December 3, 2013 By Citizen M

RA’s Daily Russia News Blast – Dec 3, 2013

TODAY: Protesters greet Putin on his Armenia customs union trip; Putin slams Kiev ‘pogrom’; Navalny testifies at Bolotnaya Square trial; RDIF seeking regional opportunities; Central Bank intervenes in Samara; Arctic to become navy priority; Uralchem buys Uralkali stake.

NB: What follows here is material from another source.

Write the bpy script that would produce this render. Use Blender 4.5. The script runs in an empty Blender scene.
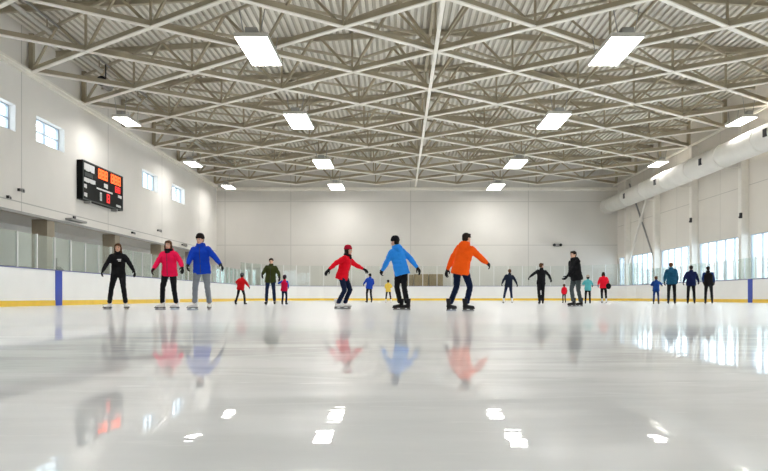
import bpy, bmesh, math, random
from mathutils import Vector, Matrix, noise
from mathutils.bvhtree import BVHTree
random.seed(7)
PI = math.pi
sc = bpy.context.scene
COL = sc.collection
F = 700.0          # focal length in pixels of a 768 wide frame
VX, VY = 399.0, 297.0
CAMZ = 0.31

# ------------------------------------------------------------------ materials
def mat(name, col, rough=0.6, metal=0.0, emit=None, es=0.0, vary=0.0, vscale=3.0, bump=0.0, bscale=40.0, spec=0.5, sheen=0.0):
    m = bpy.data.materials.new(name); m.use_nodes = True
    nt = m.node_tree; b = nt.nodes['Principled BSDF']
    b.inputs['Base Color'].default_value = (*col, 1)
    b.inputs['Roughness'].default_value = rough
    b.inputs['Metallic'].default_value = metal
    b.inputs['Specular IOR Level'].default_value = spec
    if sheen: b.inputs['Sheen Weight'].default_value = sheen
    if emit:
        b.inputs['Emission Color'].default_value = (*emit, 1)
        b.inputs['Emission Strength'].default_value = es
    tc = nt.nodes.new('ShaderNodeTexCoord')
    if vary:
        n = nt.nodes.new('ShaderNodeTexNoise'); n.inputs['Scale'].default_value = vscale
        n.inputs['Detail'].default_value = 5
        nt.links.new(tc.outputs['Object'], n.inputs['Vector'])
        r = nt.nodes.new('ShaderNodeValToRGB')
        r.color_ramp.elements[0].position = .3; r.color_ramp.elements[1].position = .7
        r.color_ramp.elements[0].color = (*[c * (1 - vary) for c in col], 1)
        r.color_ramp.elements[1].color = (*[min(1, c * (1 + vary)) for c in col], 1)
        nt.links.new(n.outputs['Fac'], r.inputs['Fac'])
        nt.links.new(r.outputs['Color'], b.inputs['Base Color'])
    if bump:
        n2 = nt.nodes.new('ShaderNodeTexNoise'); n2.inputs['Scale'].default_value = bscale
        n2.inputs['Detail'].default_value = 3
        nt.links.new(tc.outputs['Object'], n2.inputs['Vector'])
        bp = nt.nodes.new('ShaderNodeBump'); bp.inputs['Strength'].default_value = bump
        bp.inputs['Distance'].default_value = .02
        nt.links.new(n2.outputs['Fac'], bp.inputs['Height'])
        nt.links.new(bp.outputs['Normal'], b.inputs['Normal'])
    return m

def wall_mat(name, col, axis, seams, width=.05, hseams=(), seamdark=.62):
    """painted panel wall; seams are real joints at given coordinates along an axis and at given heights"""
    m = mat(name, col, .7, vary=.035, vscale=.35, bump=.15, bscale=25)
    nt = m.node_tree; b = nt.nodes['Principled BSDF']
    src = b.inputs['Base Color'].links[0].from_socket
    tc = [n for n in nt.nodes if n.type == 'TEX_COORD'][0]
    sp = nt.nodes.new('ShaderNodeSeparateXYZ'); nt.links.new(tc.outputs['Object'], sp.inputs[0])
    acc = None
    for ax, vals in ((axis, seams), ('Z', hseams)):
        for v in vals:
            c = nt.nodes.new('ShaderNodeMath'); c.operation = 'COMPARE'
            nt.links.new(sp.outputs[ax], c.inputs[0]); c.inputs[1].default_value = v; c.inputs[2].default_value = width / 2
            if acc is None: acc = c.outputs[0]
            else:
                a = nt.nodes.new('ShaderNodeMath'); a.operation = 'MAXIMUM'
                nt.links.new(acc, a.inputs[0]); nt.links.new(c.outputs[0], a.inputs[1]); acc = a.outputs[0]
    if acc is not None:
        mx = nt.nodes.new('ShaderNodeMixRGB'); mx.inputs[2].default_value = (*[c * seamdark for c in col], 1)
        nt.links.new(acc, mx.inputs[0]); nt.links.new(src, mx.inputs[1])
        nt.links.new(mx.outputs[0], b.inputs['Base Color'])
    return m

def glass_mat(name, tint, refl=.10, rough=.02):
    m = bpy.data.materials.new(name); m.use_nodes = True
    nt = m.node_tree; nt.nodes.clear()
    out = nt.nodes.new('ShaderNodeOutputMaterial'); mix = nt.nodes.new('ShaderNodeMixShader')
    tr = nt.nodes.new('ShaderNodeBsdfTransparent'); tr.inputs[0].default_value = (*tint, 1)
    gl = nt.nodes.new('ShaderNodeBsdfGlossy'); gl.inputs['Roughness'].default_value = rough
    gl.inputs[0].default_value = (.95, 1, .98, 1)
    lw = nt.nodes.new('ShaderNodeLayerWeight'); lw.inputs['Blend'].default_value = .25
    mu = nt.nodes.new('ShaderNodeMath'); mu.operation = 'MULTIPLY_ADD'
    nt.links.new(lw.outputs['Fresnel'], mu.inputs[0]); mu.inputs[1].default_value = .6; mu.inputs[2].default_value = refl * .3
    nt.links.new(mu.outputs[0], mix.inputs[0]); nt.links.new(tr.outputs[0], mix.inputs[1]); nt.links.new(gl.outputs[0], mix.inputs[2])
    nt.links.new(mix.outputs[0], out.inputs[0])
    return m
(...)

President Vladimir Putin was welcomed to Armenia yesterday by hundreds of protesters, who demonstrated against their country’s plan to join Russia’s customs union with banners such as ‘Putin Go Home’ and ‘No to the U.S.S.R’.  Putin’s attempts to woo Armenia included boasts of ‘tangible dividends’ for other members of the union, and the revelation that Moscow will drop Armenia’s 30% export duties on natural gas, oil, and diamonds.  Putin also denounced the weekend’s Kiev protests, saying opposition activists were staging not a revolution but a pogrom, and accused them of ‘attempt[ing] to shake the current and, I want to emphasise, legitimate authorities’.  He also blamed ‘outside actors.  Bloomberg wonders whether Putin is worried that ‘[t]he raw power of the Ukrainian protests could re-energize the Russian opposition movement, which he successfully quashed last year.’  Masha Gessen says the Kiev protests have inspired ‘envy’ in Russians.  Ukraine has agreed with the European Union that it will resume talks towards association and free trade.  This Guardian map shows Russia’s current actual and potential circle of influence.